At block 412, the PR algorithm 400 generates, based on the prediction, a recommendation for the second semiconductor. In one embodiment, the PR algorithm 400 uses the prediction to identify an area of concern of the second semiconductor, and recommends a use for the second semiconductor that does not engage the area of concern. In one embodiment, the recommendation includes an identification of specific uses of the semiconductor, an identification of specific applications of the semiconductor, or updates to pricing that reflect the ability of the semiconductor to perform the specific uses or applications while containing areas of concern that may otherwise compromise performance of the semiconductor.
For example, the semiconductor may be a general-purpose chip that includes cryptography operations performed by pins 1 and 2 of the chip, and sorting operations performed across pins 3 and 4 of the chip. If an electrical path between pins 1 and 2 traverses the area of concern, but no electrical paths between pins 3 and 4 traverse the area of concern, then the PR algorithm 400 may recommend that the chip only be used for sorting operations.
Continuing the above example, the chip may have been originally designated for use on the motherboard of an enterprise grade computer. If the chip is used in a different, low-power environment, the defects may never compromise performance of the chip. Hence, in this example, the PR algorithm 400 may recommend that the chip be used in a mobile device, where the demands put on the chip are greatly reduced.

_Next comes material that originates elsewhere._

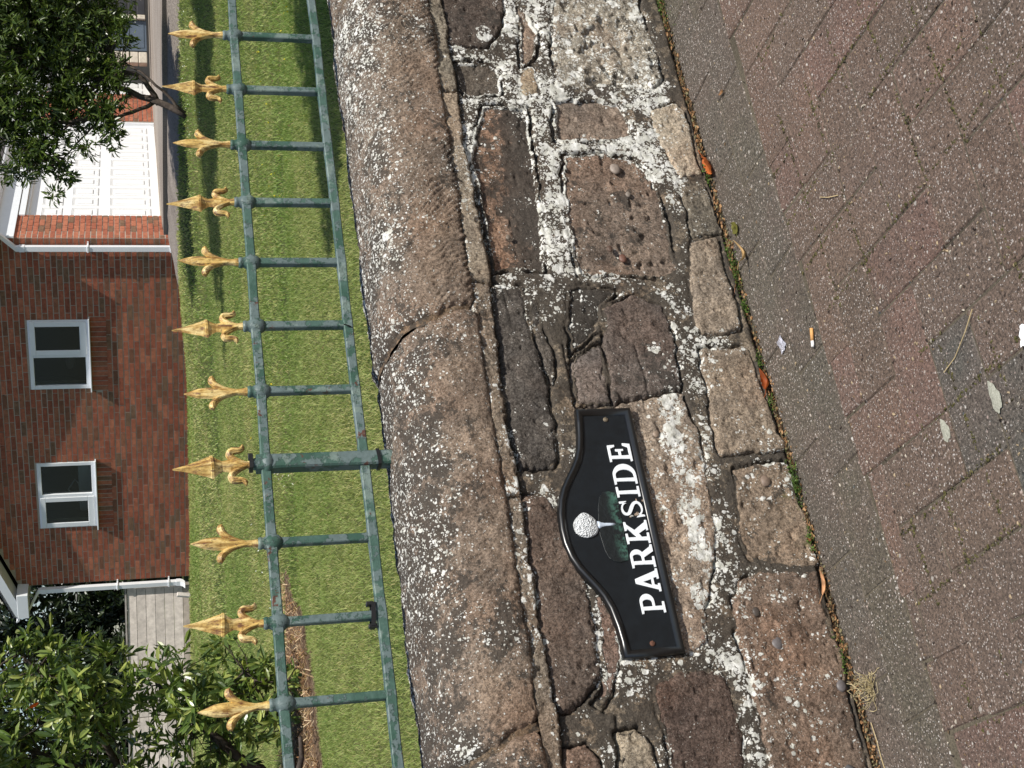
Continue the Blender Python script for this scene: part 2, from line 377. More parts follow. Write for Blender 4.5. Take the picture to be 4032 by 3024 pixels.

Continuing the above example, the PR algorithm 400 may suggest a price point at which the chip should be sold, given the defects of the chip. For instance, the PR algorithm 400 can suggest a sales price for the chip that is equivalent to an ASIC of comparable performance for the non-defective portions of the chip.
One benefit to recommending alternate uses based on the prediction of defects is to mitigate the effects of defects on semiconductor performance by avoiding use of the semiconductor that implicates the defects. The method ends at block 414.
While the foregoing is directed to embodiments of the present invention, other and further embodiments of the invention may be devised without departing from the basic scope thereof, and the scope thereof is determined by the claims that follow.